Tutti e insieme nessuno, nel senso che il ct Vital Heynen, bronzo iridato quattro anni fa con la Germania e semifinalista col Belgio agli Europei 2017, gestisce al meglio una squadra senza punti deboli che non dipende da un solo giocatore o da una arma letale. Anzi, se è vero che l’opposto Bartosz Kurek e lo schiacciatore Michal Kubiak hanno trent’anni e magari non saranno più competitivi ai Giochi di Tokyo 2020, la Polonia ha un serbatoio di giovani che mette paura. A cominciare dall’altro “martello” Artur Szalpuk, 23enne del PGE Skra Belchatow.

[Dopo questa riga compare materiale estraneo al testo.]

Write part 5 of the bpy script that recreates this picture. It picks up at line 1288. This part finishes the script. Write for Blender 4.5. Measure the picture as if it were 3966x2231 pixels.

“Che quand’è arrivato da noi non giocava e che io ho fatto giocare tutto l’anno, così è uscito bello pronto per i Mondiali”, rivela Andrea Anastasi, uno dei benefattori della pallavolo biancorossa. Perché, dopo quella spagnola e quella italiana, dal 2011 al 2013, ha allenato la nazionale di Varsavia portandola alla prima, storica, World League, e da cinque stagioni è alla guida della panchina di Danzica. Per soldi, certo, ma anche perché ammaliato da quel sistema: “La pallavolo è il secondo sport nazionale dopo il calcio, si gioca praticamente tutta la settimana, perché, come nella Nba le squadre si scelgono il giorno della partita in base alla convenienze locali, di sponsor e tv”.
Gli sponsor portano almeno un milione di euro per rimpinguare il budget di 3-4 milioni delle società d'eccellenza, e purtroppo Danzica l’ha appena perso e quindi ha dovuto ridimensionare le ambizioni, anche se il pienone nel palasport da 11mila spettatori è comunque assicurato. Perché esiste un forte senso d’appartenenza alla società, con tre stranieri al massimo per formazione (alcune ne hanno anche meno) e l’invito specifico dei presidenti di far giocare i giovani in prima squadra. “Io ho due campioni mondiali juniores che, ad appena 21 anni, sono già alla seconda stagione da titolari, e questo vuol dire tantissimo”, racconta sempre Anastasi. “A differenza di altri campionati dove i giovani non trovano spazio e non fanno esperienza”.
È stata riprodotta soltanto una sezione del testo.